— BEGIN Material provided —

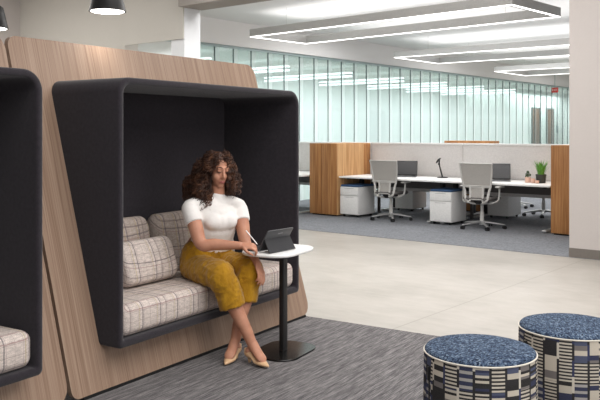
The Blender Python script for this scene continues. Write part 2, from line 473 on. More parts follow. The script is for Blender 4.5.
# glass partition: header wall above, panes, rooms behind
GQ, GT = -11.0, 3.24
bbox(GQ-.14, GQ+.10, 6.72, 33, GT+.04, CEIL, 'wall_glass_header', M['wallwhite'], 'white header wall above the glass partition', 'wall')
bbox(GQ-.05, GQ+.05, 6.72, 33, GT-.01, GT+.04, 'trim_glass_top', M['rail'], 'slim grey channel along the top of the glass', 'trim')
bbox(-17, GQ-.1, 6.72, 34, GT, GT+.08, 'ceiling_back', M['wallwhite'], 'white ceiling of the room behind the glass', 'ceiling')
bbox(-15.2, -15.0, 6.72, 27.6, 0, GT, 'wall_back', M['wallwhite'], 'white wall of the room behind the glass', 'wall')
bbox(-15.0, -12.7, 27.5, 27.7, 0, GT, 'wall_back_return', M['wallwhite'], 'white return wall behind the glass', 'wall')
bbox(-12.8, -12.6, 27.5, 34, 0, GT, 'wall_back_corridor', M['wallwhite'], 'white corridor wall with two brown doors', 'wall')
bbox(-13, -3, 33.6, 33.8, 0, CEIL, 'wall_far', M['wallwhite'], 'white end wall beyond the glass', 'wall')
PW = .527
bmg = bm_new(); slab(bmg, [(.012, -.006), (PW-.004, -.006), (PW-.004, .006), (.012, .006)], 0, GT-.01)
g0 = obj('window_1', bmg, M['glass'], None, W(GQ, 9.63, 0), BROT+PI/2, smooth=False)
struct(g0, 'tall frosted glass panel of the partition', 'glass panel'); g0['group'] = 'frosted panels of the glass partition'
bmg = bm_new(); slab(bmg, [(-.008, -.012), (.008, -.012), (.008, .012), (-.008, .012)], 0, GT-.01)
obj('glazing_joint', bmg, M['joint'], g0, smooth=False)
for i in range(1, 42):
    g = dup(g0, W(GQ, 9.63+PW*i, 0), BROT+PI/2, 'tall frosted glass panel of the partition')
    g.name = 'window_%d' % (i+1)
    if i >= 31:
        g.data = g.data.copy(); g.data.materials[0] = M['glass_clear']; g['label'] = 'tall clear glass panel near the far end of the partition'
# brown doors down the corridor
for i, (p0, p1) in enumerate(((30.0, 30.8), (31.55, 32.3))):
    d = thing('door_%d' % (i+1), ('left' if i == 0 else 'right') + ' one of two brown wooden doors seen through the far glass', 'door', W(-12.59, (p0+p1)/2, 0), BROT+PI/2)
    struct(d)
    w = p1-p0
    bm = bm_new(); box(bm, (0, 0, 1.25), (w-.08, .05, 2.49), bev=.004); obj('door_leaf', bm, M['brown_door'], d)
    bm = bm_new()
    for sx in (-1, 1): box(bm, (sx*(w/2-.02), 0, 1.27), (.04, .09, 2.54))
    box(bm, (0, 0, 2.53), (w, .09, .04)); obj('door_frame', bm, M['fascia'], d, smooth=False)
    bm = bm_new(); cyl(bm, (w/2-.12, -.03, 1.0), (w/2-.12, -.07, 1.0), .012); cyl(bm, (w/2-.12, -.07, 1.0), (w/2-.24, -.07, 1.0), .01)
    obj('door_handle', bm, M['alu'], d)
for p, lab in ((29.55, 'small grey room sign left of the two brown doors'), (32.75, 'small grey room sign right of the two brown doors')):
    bm = bm_new(); box(bm, (0, 0, 0), (.2, .02, .32), bev=.008)
    tag(obj('room_sign', bm, M['card'], None, W(-12.588, p, 1.68), BROT+PI/2), lab, 'sign')
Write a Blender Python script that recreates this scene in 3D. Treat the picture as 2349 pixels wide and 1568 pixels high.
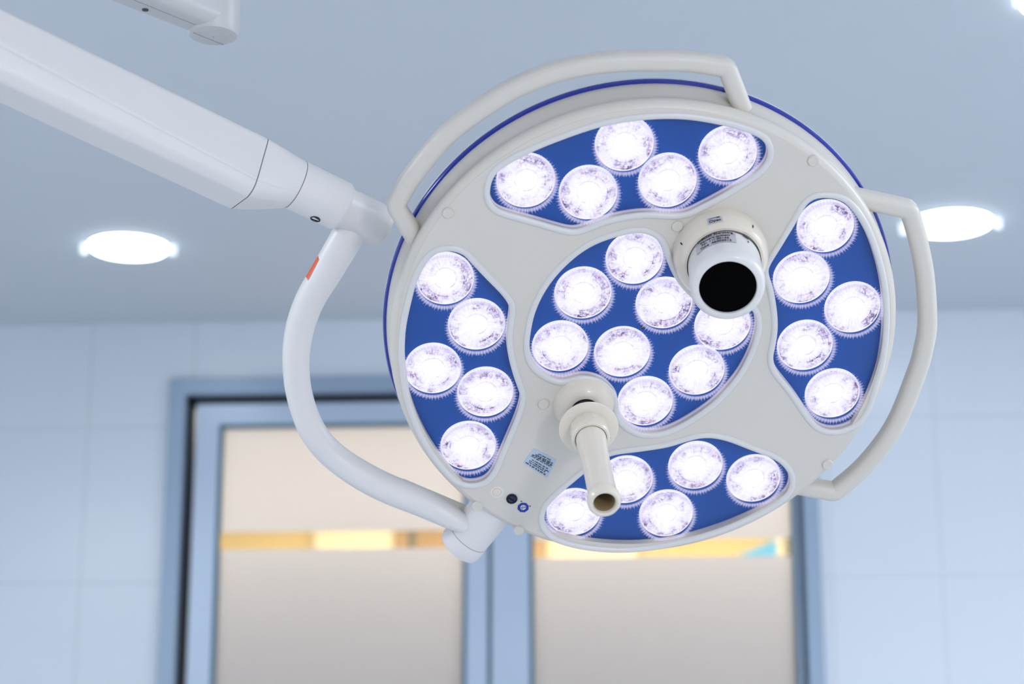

— END Material provided —

> _Exercise description_: Quote the records above exactly, leaving out any pictures.

> _Written answer_:
The Blender Python script for this scene continues. Write part 2, from line 473 on. More parts follow. The script is for Blender 4.5.
# glass partition: header wall above, panes, rooms behind
GQ, GT = -11.0, 3.24
bbox(GQ-.14, GQ+.10, 6.72, 33, GT+.04, CEIL, 'wall_glass_header', M['wallwhite'], 'white header wall above the glass partition', 'wall')
bbox(GQ-.05, GQ+.05, 6.72, 33, GT-.01, GT+.04, 'trim_glass_top', M['rail'], 'slim grey channel along the top of the glass', 'trim')
bbox(-17, GQ-.1, 6.72, 34, GT, GT+.08, 'ceiling_back', M['wallwhite'], 'white ceiling of the room behind the glass', 'ceiling')
bbox(-15.2, -15.0, 6.72, 27.6, 0, GT, 'wall_back', M['wallwhite'], 'white wall of the room behind the glass', 'wall')
bbox(-15.0, -12.7, 27.5, 27.7, 0, GT, 'wall_back_return', M['wallwhite'], 'white return wall behind the glass', 'wall')
bbox(-12.8, -12.6, 27.5, 34, 0, GT, 'wall_back_corridor', M['wallwhite'], 'white corridor wall with two brown doors', 'wall')
bbox(-13, -3, 33.6, 33.8, 0, CEIL, 'wall_far', M['wallwhite'], 'white end wall beyond the glass', 'wall')
PW = .527
bmg = bm_new(); slab(bmg, [(.012, -.006), (PW-.004, -.006), (PW-.004, .006), (.012, .006)], 0, GT-.01)
g0 = obj('window_1', bmg, M['glass'], None, W(GQ, 9.63, 0), BROT+PI/2, smooth=False)
struct(g0, 'tall frosted glass panel of the partition', 'glass panel'); g0['group'] = 'frosted panels of the glass partition'
bmg = bm_new(); slab(bmg, [(-.008, -.012), (.008, -.012), (.008, .012), (-.008, .012)], 0, GT-.01)
obj('glazing_joint', bmg, M['joint'], g0, smooth=False)
for i in range(1, 42):
    g = dup(g0, W(GQ, 9.63+PW*i, 0), BROT+PI/2, 'tall frosted glass panel of the partition')
    g.name = 'window_%d' % (i+1)
    if i >= 31:
        g.data = g.data.copy(); g.data.materials[0] = M['glass_clear']; g['label'] = 'tall clear glass panel near the far end of the partition'
# brown doors down the corridor
for i, (p0, p1) in enumerate(((30.0, 30.8), (31.55, 32.3))):
    d = thing('door_%d' % (i+1), ('left' if i == 0 else 'right') + ' one of two brown wooden doors seen through the far glass', 'door', W(-12.59, (p0+p1)/2, 0), BROT+PI/2)
    struct(d)
    w = p1-p0
    bm = bm_new(); box(bm, (0, 0, 1.25), (w-.08, .05, 2.49), bev=.004); obj('door_leaf', bm, M['brown_door'], d)
    bm = bm_new()
    for sx in (-1, 1): box(bm, (sx*(w/2-.02), 0, 1.27), (.04, .09, 2.54))
    box(bm, (0, 0, 2.53), (w, .09, .04)); obj('door_frame', bm, M['fascia'], d, smooth=False)
    bm = bm_new(); cyl(bm, (w/2-.12, -.03, 1.0), (w/2-.12, -.07, 1.0), .012); cyl(bm, (w/2-.12, -.07, 1.0), (w/2-.24, -.07, 1.0), .01)
    obj('door_handle', bm, M['alu'], d)
for p, lab in ((29.55, 'small grey room sign left of the two brown doors'), (32.75, 'small grey room sign right of the two brown doors')):
    bm = bm_new(); box(bm, (0, 0, 0), (.2, .02, .32), bev=.008)
    tag(obj('room_sign', bm, M['card'], None, W(-12.588, p, 1.68), BROT+PI/2), lab, 'sign')
Write a Blender Python script that recreates this scene in 3D. Treat the picture as 2349 pixels wide and 1568 pixels high.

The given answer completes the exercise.